Gela. La scuola non serve a nulla, solo a rimandare l’inserimento nell’elenco dei disoccupati.
Quante volte abbiamo detto o sentito questa frase. Triste, sconsolante soprattutto per chi è carico di sogni ed aspira ad un lavoro gratificante. La crisi esiste e dal 2014 Gela non è più la stessa. Eppure ci sono eccezioni, che speriamo diventino una regola in futuro. E’ quella dell’azienda Amarù, leader in ambito nazionale nel settore della meccanica di precisione, produzione, revisione e manutenzione di macchine rotanti.
Rosario Amarù, che ha ereditato l’azienda dal padre Giovanni e conta oggi in azienda con orgoglio anche su entrambi i figli (Giovanni e Virna), è sempre stato attento ai giovani. Per potenziare il parco lavoratori avrebbe potuto continuare a scegliere tra operai di esperienza anche ventennale. Ed invece per due giovani diplomati all’Itis si aprono le porte del mondo del lavoro. Dalla settimana prossima indosseranno la tuta blu e soprattutto firmeranno un contratto di lavoro a tutti gli effetti.
Rosario Amarù li ha scelti per meriti (non valgono le raccomandazioni come pensano tanti giovani sfiduciati). L’imprenditore si è rivolto a scuola. “voglio i più bravi studenti delle quinte classi: i migliori li assumerò”, ha detto al dirigente scolastico. Detto, fatto. Sei studenti hanno svolto l’apprendistato professionalizzante direttamente nelle officine della zone industriale. Hanno fatto esperienza, imparato il mestiere. E per due di loro arriva anche il contratto di lavoro.
Ma non finisce qui. Dal prossimo anno scolastico Rosario Amarù si rivolgerà agli studenti di terzo e quarto anno dell’istituto industriale per una fase di tirocinio formativo.
“La mia mission? Portare questi ragazzi fino alla pensione nella mia azienda. Ci sono tante eccellenze a Gela – dice Rosario Amarù – e noi imprenditori dobbiamo farle emergere ed aiutarle”.

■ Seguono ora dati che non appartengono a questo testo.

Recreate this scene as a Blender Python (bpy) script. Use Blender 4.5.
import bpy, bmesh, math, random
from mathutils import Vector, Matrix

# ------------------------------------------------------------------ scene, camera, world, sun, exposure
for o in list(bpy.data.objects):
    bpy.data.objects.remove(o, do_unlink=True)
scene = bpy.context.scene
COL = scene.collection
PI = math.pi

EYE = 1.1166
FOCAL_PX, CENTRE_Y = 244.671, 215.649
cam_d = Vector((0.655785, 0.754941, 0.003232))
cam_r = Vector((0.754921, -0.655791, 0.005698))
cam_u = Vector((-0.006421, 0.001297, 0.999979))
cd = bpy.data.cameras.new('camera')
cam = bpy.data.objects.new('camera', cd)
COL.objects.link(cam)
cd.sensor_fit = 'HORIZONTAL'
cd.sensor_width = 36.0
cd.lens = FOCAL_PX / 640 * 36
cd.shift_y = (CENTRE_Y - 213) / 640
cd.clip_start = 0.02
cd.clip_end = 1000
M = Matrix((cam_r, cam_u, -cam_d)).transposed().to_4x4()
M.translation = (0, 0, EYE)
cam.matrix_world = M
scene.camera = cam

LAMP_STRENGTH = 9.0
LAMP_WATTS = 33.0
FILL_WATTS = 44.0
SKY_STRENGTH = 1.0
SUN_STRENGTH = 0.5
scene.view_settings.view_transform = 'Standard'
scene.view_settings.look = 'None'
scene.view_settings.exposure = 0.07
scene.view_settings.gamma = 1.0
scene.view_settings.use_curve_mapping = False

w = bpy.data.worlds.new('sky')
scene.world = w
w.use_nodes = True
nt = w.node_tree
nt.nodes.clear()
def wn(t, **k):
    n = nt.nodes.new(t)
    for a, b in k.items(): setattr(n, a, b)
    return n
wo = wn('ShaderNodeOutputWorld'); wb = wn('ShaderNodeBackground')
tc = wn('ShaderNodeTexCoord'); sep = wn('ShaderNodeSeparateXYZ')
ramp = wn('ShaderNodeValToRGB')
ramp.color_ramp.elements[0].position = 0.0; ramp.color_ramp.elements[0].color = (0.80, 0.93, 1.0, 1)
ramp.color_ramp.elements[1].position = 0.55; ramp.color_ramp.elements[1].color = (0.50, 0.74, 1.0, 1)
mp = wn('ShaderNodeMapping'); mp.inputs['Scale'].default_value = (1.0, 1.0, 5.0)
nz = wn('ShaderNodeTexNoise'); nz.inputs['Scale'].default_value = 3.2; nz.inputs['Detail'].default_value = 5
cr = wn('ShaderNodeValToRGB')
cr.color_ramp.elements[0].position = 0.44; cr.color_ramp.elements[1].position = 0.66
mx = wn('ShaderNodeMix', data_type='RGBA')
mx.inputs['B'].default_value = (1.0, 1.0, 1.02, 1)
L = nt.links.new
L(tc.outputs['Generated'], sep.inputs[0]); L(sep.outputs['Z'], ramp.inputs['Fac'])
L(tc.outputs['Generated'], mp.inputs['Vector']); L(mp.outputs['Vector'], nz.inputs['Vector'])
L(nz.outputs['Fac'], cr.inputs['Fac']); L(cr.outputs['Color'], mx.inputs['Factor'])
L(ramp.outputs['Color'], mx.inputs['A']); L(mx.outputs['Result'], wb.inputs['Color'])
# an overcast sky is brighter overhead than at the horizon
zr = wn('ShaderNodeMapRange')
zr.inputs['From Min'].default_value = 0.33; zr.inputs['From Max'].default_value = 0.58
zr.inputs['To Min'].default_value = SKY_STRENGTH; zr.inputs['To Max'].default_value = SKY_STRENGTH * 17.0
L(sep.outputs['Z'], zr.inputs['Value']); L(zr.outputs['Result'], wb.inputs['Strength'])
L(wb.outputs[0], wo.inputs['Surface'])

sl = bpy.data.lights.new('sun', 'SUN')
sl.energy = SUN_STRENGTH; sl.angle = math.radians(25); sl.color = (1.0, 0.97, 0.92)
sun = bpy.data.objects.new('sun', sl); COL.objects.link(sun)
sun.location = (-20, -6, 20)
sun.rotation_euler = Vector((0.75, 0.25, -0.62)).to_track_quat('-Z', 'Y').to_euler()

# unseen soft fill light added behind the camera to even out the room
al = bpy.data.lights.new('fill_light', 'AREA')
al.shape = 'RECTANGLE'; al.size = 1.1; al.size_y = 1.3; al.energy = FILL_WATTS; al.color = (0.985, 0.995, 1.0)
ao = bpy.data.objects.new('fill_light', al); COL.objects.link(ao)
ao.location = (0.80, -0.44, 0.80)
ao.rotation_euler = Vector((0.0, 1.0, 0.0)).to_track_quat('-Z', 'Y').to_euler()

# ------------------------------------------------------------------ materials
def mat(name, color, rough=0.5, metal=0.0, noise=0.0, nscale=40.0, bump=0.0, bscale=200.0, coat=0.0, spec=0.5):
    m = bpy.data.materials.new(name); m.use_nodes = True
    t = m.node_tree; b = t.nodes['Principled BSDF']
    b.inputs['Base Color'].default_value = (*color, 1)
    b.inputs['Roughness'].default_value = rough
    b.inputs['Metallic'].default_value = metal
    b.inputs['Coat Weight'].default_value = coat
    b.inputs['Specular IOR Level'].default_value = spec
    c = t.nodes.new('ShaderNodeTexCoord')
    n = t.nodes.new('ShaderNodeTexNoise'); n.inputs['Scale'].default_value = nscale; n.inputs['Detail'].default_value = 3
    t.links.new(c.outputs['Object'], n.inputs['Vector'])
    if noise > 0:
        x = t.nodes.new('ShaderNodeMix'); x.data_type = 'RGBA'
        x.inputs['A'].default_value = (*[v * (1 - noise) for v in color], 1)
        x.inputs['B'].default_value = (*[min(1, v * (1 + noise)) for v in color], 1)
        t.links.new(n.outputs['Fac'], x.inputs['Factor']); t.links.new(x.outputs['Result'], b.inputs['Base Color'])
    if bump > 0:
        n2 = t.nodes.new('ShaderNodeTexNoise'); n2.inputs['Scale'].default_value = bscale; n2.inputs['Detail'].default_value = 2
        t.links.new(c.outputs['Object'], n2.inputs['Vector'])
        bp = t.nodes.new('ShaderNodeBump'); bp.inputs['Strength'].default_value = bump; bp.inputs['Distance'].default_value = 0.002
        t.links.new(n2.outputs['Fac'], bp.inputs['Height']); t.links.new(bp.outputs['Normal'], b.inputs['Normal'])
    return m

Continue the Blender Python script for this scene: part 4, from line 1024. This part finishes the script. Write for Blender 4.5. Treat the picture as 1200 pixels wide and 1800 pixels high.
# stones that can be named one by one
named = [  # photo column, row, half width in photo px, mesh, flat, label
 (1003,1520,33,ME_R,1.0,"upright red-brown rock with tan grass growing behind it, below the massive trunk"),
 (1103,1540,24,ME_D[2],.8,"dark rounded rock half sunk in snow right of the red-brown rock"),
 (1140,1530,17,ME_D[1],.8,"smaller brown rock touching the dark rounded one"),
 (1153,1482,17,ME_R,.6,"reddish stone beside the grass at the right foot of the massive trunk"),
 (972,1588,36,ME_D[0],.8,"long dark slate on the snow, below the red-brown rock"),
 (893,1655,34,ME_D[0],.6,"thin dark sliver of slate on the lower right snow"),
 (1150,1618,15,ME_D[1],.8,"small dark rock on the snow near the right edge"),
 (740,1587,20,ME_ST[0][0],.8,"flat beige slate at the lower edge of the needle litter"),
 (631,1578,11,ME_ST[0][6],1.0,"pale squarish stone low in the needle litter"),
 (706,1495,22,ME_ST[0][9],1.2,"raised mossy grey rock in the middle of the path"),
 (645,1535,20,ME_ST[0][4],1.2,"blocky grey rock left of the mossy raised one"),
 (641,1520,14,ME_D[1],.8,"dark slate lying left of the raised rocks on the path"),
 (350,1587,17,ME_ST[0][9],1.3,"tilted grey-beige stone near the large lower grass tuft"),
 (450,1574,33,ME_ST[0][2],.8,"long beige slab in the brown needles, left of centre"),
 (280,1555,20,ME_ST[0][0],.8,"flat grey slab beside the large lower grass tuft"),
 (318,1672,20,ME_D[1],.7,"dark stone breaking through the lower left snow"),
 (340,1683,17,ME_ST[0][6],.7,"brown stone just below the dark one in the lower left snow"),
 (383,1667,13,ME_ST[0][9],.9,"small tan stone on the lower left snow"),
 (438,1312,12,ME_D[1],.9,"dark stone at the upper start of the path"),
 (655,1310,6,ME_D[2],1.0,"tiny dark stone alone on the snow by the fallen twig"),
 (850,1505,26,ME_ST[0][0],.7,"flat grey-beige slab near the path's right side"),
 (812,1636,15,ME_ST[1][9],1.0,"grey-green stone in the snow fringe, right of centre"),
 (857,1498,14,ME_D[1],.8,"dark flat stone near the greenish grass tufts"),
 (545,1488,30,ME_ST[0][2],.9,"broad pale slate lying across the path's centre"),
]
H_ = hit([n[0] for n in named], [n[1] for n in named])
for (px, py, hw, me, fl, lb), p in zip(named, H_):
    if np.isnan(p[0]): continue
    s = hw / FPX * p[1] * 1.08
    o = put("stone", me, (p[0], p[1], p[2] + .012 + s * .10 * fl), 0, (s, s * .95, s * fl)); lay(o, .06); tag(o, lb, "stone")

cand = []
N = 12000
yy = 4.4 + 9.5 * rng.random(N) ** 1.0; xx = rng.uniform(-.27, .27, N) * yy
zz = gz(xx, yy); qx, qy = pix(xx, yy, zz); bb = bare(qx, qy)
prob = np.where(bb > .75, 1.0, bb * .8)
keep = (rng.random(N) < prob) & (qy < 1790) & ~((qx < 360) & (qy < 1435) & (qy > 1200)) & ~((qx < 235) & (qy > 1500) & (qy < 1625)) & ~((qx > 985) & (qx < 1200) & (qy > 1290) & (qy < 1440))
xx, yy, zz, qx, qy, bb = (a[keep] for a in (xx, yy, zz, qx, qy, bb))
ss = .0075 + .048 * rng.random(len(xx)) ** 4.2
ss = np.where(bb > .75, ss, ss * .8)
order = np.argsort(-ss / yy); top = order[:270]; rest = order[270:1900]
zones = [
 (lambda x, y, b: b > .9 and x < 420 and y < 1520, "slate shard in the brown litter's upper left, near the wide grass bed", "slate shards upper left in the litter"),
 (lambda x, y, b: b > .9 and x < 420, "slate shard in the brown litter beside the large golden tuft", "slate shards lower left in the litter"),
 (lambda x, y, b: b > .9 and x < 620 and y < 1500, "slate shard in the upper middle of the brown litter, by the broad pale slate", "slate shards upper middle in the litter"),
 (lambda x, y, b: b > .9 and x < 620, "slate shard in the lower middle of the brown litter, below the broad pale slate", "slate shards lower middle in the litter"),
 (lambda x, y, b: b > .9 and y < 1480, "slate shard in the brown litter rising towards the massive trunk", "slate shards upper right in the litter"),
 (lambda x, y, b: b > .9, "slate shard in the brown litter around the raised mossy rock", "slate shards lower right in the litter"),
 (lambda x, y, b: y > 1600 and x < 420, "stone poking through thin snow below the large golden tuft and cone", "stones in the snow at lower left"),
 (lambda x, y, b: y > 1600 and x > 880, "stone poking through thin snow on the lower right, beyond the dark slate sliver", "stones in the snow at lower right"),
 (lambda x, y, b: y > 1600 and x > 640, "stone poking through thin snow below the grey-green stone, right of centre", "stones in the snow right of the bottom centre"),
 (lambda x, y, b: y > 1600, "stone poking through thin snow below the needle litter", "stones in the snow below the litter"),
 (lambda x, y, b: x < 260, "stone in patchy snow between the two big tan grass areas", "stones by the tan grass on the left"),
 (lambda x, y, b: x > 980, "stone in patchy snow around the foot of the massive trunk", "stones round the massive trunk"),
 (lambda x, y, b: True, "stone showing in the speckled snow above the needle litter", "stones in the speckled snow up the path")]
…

La Amarù, che il prossimo anno festeggerà 50 anni di attività, nel 2017 toccherà un altro traguardo storico con i suoi 201 dipendenti che la faranno diventare media azienda. Nel 2016 erano 161, nel 2015 133. Eppure Gela rappresenta neanche il 10 per cento del volume d’affari. Segno che bisogna guardare, come ha fatto Rosario Amarù, oltre il proprio territorio.